» **INFORMATION PROVIDED**:

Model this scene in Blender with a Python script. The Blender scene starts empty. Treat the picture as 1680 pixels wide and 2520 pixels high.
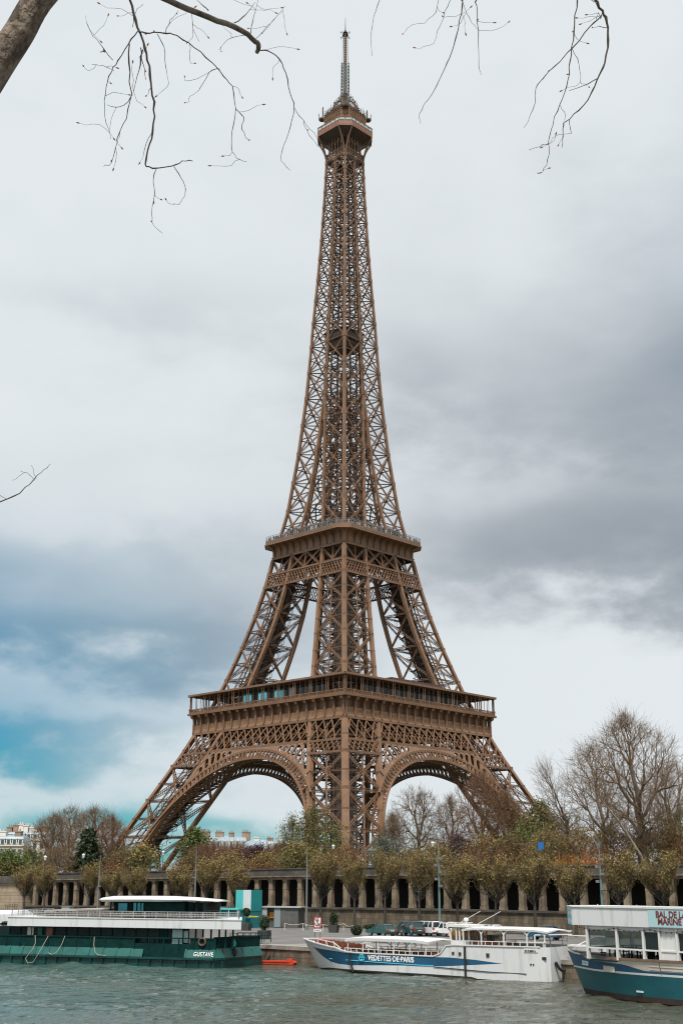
import bpy, math, random
import numpy as np
from mathutils import Vector, Matrix
R = math.radians
random.seed(7)
SC = bpy.context.scene
COL = SC.collection

# ------------------------------------------------------------------ camera
F_PX, PITCH, YAW, ROLL, CAM_H = 3006.627, 0.2943128, -0.00043196, 0.00489027, 4.0
TX, TY, TANG = 0.4233, 404.617, math.pi/4 + 0.0137688
def cam_axes():
    c, s = math.cos(YAW), math.sin(YAW)
    cp, sp = math.cos(PITCH), math.sin(PITCH)
    cr, sr = math.cos(ROLL), math.sin(ROLL)
    r = Vector((c, -s, 0)); ff = Vector((s, c, 0))
    f = ff*cp + Vector((0, 0, sp)); u = -ff*sp + Vector((0, 0, cp))
    return r*cr + u*sr, u*cr - r*sr, f
CR, CU, CF = cam_axes()
cam_d = bpy.data.cameras.new('camera')
cam = bpy.data.objects.new('camera', cam_d); COL.objects.link(cam)
cam_d.sensor_fit = 'VERTICAL'; cam_d.sensor_height = 36.0
cam_d.lens = F_PX/2520*36.0
cam_d.clip_start = 0.3; cam_d.clip_end = 20000
M = Matrix((( CR.x, CU.x, -CF.x, 0), (CR.y, CU.y, -CF.y, 0), (CR.z, CU.z, -CF.z, CAM_H), (0, 0, 0, 1)))
cam.matrix_world = M
SC.camera = cam

# ------------------------------------------------------------------ light
SUN_EL, SUN_AZ = R(62), R(188)          # azimuth from +Y clockwise: high behind the camera
sun_d = bpy.data.lights.new('sun', 'SUN'); sun_d.energy = 5.0; sun_d.angle = R(9)
sun_d.color = (1.0, 0.95, 0.88)
sun = bpy.data.objects.new('sun', sun_d); COL.objects.link(sun)
sdir = Vector((math.sin(SUN_AZ)*math.cos(SUN_EL), math.cos(SUN_AZ)*math.cos(SUN_EL), math.sin(SUN_EL)))
sun.rotation_euler = sdir.to_track_quat('Z', 'Y').to_euler()
SC.view_settings.view_transform = 'Standard'
SC.view_settings.look = 'None'
SC.view_settings.exposure = 0.0
SC.view_settings.gamma = 1.0
SC.view_settings.use_curve_mapping = False
SC.cycles.pixel_filter_type = 'BLACKMAN_HARRIS'; SC.cycles.filter_width = 1.15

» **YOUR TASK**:
Copy the whole listing above word for word but do not carry over the pictures.

» **RESULT BELOW**:
Model this scene in Blender with a Python script. The Blender scene starts empty. Treat the picture as 1680 pixels wide and 2520 pixels high.
import bpy, math, random
import numpy as np
from mathutils import Vector, Matrix
R = math.radians
random.seed(7)
SC = bpy.context.scene
COL = SC.collection

# ------------------------------------------------------------------ camera
F_PX, PITCH, YAW, ROLL, CAM_H = 3006.627, 0.2943128, -0.00043196, 0.00489027, 4.0
TX, TY, TANG = 0.4233, 404.617, math.pi/4 + 0.0137688
def cam_axes():
    c, s = math.cos(YAW), math.sin(YAW)
    cp, sp = math.cos(PITCH), math.sin(PITCH)
    cr, sr = math.cos(ROLL), math.sin(ROLL)
    r = Vector((c, -s, 0)); ff = Vector((s, c, 0))
    f = ff*cp + Vector((0, 0, sp)); u = -ff*sp + Vector((0, 0, cp))
    return r*cr + u*sr, u*cr - r*sr, f
CR, CU, CF = cam_axes()
cam_d = bpy.data.cameras.new('camera')
cam = bpy.data.objects.new('camera', cam_d); COL.objects.link(cam)
cam_d.sensor_fit = 'VERTICAL'; cam_d.sensor_height = 36.0
cam_d.lens = F_PX/2520*36.0
cam_d.clip_start = 0.3; cam_d.clip_end = 20000
M = Matrix((( CR.x, CU.x, -CF.x, 0), (CR.y, CU.y, -CF.y, 0), (CR.z, CU.z, -CF.z, CAM_H), (0, 0, 0, 1)))
cam.matrix_world = M
SC.camera = cam

# ------------------------------------------------------------------ light
SUN_EL, SUN_AZ = R(62), R(188)          # azimuth from +Y clockwise: high behind the camera
sun_d = bpy.data.lights.new('sun', 'SUN'); sun_d.energy = 5.0; sun_d.angle = R(9)
sun_d.color = (1.0, 0.95, 0.88)
sun = bpy.data.objects.new('sun', sun_d); COL.objects.link(sun)
sdir = Vector((math.sin(SUN_AZ)*math.cos(SUN_EL), math.cos(SUN_AZ)*math.cos(SUN_EL), math.sin(SUN_EL)))
sun.rotation_euler = sdir.to_track_quat('Z', 'Y').to_euler()
SC.view_settings.view_transform = 'Standard'
SC.view_settings.look = 'None'
SC.view_settings.exposure = 0.0
SC.view_settings.gamma = 1.0
SC.view_settings.use_curve_mapping = False
SC.cycles.pixel_filter_type = 'BLACKMAN_HARRIS'; SC.cycles.filter_width = 1.15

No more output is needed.